Well, let’s say you were invited to help create a universe and you had the nerve to say yes. Alberto Yepez has done that. His life began in the second largest city in Peru, Ariquipa, and proceeds to engineering studies in Lima at Universidad Nacional de Ingienería, where students had to put on fund drives to pay for the experiment needed for the hands-on portion of the curriculum. He was No. 43 out of 40,000 applicants to the school applying for 2,000 openings – precocious from the start. He was then offered a scholarship to attend the University of San Francisco, after which he worked for Apple for 10 years, until 1995. Significantly, Apple groomed him for management, sending him to Caleb University for a master’s in business administration. But Apple was struggling when he got back, laying off workers (not a smart phone in sight in those days). So Yepez asked for severance from the company. His manager said no, after all, they had just paid for his education. But the manager also hinted that he could start is own company and no one could stop him. 

Yes, this is the story of Internet. At the ground floor, Yepez and his wife started a consulting firm which not only grew to a team of 50 engineers in two years, but helped brand name companies (Oracle, Synopsis, Cisco and others), that were among the first Silicon Valley upstarts seeking to create a safe haven for e-commerce out of an imagined universe we now call the Internet. 

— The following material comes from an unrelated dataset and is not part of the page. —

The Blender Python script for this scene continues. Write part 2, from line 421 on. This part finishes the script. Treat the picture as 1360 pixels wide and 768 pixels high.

As he developed his mastery of cybersecurity, Yepez, within two years, had signed up many of the world’s largest banks as clients. Then, thinking of taking his company public, Yepez, instead, yielded to temptation, selling the company outright to Entrust for $720 million. This propelled him to seat on the Entrust’s board, which is the same, essentially, as going from pauper to a player at King Arthur’s round table in the space of fifteen years. 

He professes to have no secrets, no invisible guiding hand, no inside news that helped him along. He understands Latinos face discrimination and offers this succinct advice, “You have to be better than your competition and not just better – a whole lot better. You have to excel.” He also explains that many people helped him along the way and a sense of reciprocity doesn’t hurt. 

Meanwhile, there are bad guys out there and Yepez says they aren’t going away anytime soon – hackers turning into cyber thieves, foreign governments turning into cyber saboteurs. In that sense, Yepez, co-founder of cybersecurity investment firm Forgepoint is putting money into companies Forgepoint feels can protect our future. He’s like the J. Edgar Hoover of the Internet, playing the game as benefactor and friend.